Dealing with the Websites
Therefore, the more probable way is to deal with the websites directly. I realise that you’ve already contacted these websites. However, you might not have contacted the right person, or haven’t done it with the right “tone”.
Regarding contacting the right person: information about the people responsible to websites could be obtained from something called a “Whois” report. For example, this website provides such an information:
http://www.whois.net
(you put in the name of the site, for example, for “google.com”, you put “google” in the search box and choose “.com” as your suffix, and get the results. In some cases, it tells you that the information is on another site – that you should get it from – for example http://whois.site.com – you go there and do the same).
This should give the information of the person responsible for the site.

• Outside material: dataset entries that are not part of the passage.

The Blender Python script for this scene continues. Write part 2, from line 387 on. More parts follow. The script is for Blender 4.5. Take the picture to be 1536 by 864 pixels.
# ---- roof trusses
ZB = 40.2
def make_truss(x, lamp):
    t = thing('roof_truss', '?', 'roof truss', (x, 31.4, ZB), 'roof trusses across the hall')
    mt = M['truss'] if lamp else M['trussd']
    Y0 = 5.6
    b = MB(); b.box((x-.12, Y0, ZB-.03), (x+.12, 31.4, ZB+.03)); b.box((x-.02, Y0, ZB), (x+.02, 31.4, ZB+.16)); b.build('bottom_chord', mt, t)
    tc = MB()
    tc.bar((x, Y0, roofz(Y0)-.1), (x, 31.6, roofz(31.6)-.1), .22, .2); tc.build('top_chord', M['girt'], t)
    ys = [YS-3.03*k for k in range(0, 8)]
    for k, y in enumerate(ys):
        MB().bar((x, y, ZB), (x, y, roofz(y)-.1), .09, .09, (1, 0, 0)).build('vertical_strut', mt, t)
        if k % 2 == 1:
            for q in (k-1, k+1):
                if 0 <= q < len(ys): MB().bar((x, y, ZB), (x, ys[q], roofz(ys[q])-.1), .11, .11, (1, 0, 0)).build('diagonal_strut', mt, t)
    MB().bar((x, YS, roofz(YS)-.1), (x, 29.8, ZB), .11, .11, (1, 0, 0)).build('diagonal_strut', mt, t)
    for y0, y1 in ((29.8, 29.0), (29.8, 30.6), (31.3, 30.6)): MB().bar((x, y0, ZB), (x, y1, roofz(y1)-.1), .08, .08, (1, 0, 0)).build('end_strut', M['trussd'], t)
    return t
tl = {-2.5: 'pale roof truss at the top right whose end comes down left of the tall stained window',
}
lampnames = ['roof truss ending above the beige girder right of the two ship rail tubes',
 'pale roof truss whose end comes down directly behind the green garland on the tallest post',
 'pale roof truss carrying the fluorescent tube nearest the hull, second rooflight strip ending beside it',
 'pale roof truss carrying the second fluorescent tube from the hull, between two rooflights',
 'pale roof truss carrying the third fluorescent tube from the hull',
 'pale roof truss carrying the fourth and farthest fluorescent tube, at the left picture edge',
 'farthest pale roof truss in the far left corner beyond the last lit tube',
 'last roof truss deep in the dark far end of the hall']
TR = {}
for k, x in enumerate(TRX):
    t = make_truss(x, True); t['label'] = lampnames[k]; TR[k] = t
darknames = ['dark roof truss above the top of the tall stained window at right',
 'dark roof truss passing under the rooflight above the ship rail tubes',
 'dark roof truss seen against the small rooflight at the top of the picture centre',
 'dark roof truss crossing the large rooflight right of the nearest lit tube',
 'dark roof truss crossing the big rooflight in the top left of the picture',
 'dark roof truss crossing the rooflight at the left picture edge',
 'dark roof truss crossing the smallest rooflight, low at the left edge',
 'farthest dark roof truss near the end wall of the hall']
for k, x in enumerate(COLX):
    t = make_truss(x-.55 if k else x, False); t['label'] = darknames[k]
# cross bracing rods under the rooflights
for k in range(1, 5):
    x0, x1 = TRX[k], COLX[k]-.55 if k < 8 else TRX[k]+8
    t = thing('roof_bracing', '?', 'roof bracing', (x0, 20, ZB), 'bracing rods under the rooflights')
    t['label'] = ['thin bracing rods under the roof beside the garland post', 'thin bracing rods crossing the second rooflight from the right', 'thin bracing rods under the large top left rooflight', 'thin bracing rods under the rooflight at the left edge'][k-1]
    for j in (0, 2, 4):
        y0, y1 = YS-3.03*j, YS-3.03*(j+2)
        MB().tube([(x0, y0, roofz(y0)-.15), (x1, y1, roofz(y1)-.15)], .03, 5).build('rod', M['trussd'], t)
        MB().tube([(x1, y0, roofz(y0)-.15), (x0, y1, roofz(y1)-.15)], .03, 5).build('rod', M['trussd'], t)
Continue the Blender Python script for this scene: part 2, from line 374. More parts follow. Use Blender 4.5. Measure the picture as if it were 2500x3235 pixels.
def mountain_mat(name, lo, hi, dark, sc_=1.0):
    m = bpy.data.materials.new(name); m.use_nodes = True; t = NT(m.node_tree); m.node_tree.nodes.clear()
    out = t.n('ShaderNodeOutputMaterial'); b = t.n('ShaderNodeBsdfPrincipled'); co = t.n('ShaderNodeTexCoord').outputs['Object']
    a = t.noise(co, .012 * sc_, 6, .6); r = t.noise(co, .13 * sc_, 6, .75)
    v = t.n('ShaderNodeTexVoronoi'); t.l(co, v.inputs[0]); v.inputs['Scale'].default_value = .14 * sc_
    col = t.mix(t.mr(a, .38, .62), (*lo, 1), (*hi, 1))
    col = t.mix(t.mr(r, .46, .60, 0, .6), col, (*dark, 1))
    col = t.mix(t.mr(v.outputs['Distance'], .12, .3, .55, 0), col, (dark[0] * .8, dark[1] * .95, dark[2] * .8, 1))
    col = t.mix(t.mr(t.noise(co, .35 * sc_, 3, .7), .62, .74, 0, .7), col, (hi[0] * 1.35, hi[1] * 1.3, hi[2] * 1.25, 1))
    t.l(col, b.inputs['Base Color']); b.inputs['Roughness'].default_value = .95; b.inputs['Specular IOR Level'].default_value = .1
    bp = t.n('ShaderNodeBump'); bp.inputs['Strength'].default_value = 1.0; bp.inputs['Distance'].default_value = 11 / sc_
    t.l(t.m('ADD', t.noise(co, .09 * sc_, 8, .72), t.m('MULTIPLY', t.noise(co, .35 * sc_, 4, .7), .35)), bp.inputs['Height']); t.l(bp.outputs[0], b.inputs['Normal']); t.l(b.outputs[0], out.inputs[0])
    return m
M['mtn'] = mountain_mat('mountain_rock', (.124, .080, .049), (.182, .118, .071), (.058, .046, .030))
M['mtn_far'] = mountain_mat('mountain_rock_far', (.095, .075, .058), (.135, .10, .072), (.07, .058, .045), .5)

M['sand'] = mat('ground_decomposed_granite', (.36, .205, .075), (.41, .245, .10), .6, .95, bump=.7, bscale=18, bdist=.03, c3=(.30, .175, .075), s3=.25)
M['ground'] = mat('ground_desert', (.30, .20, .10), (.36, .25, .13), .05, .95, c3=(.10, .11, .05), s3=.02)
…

Your next step should be to write the letter (”snail” mail, not an email or at least, not only an email). Let me quote from an article about ReputationDefender mentioned below: “Most people will take materials down just to avoid the hassle of dealing with possible litigation,” says Susan Crawford, an associate professor at Cardozo Law School who specializes in cyberlaw and telecommunications law. “If the letter is sufficiently threatening, [...] the threaten-ee could bring his or her own lawsuit seeking a declaration that what they posted wasn’t unlawful. But, again, most people will just buckle rather than fight back.” (SOURCE: Scott Gilbertson, “Delete Your Bad Web Rep”, Wired, 7 November 2006).
In other words, this should be a letter in Legalese, that sounds threatening enough. This is because besically the site owner’s right to decide to keep the information published, unless a court orders them otherwise.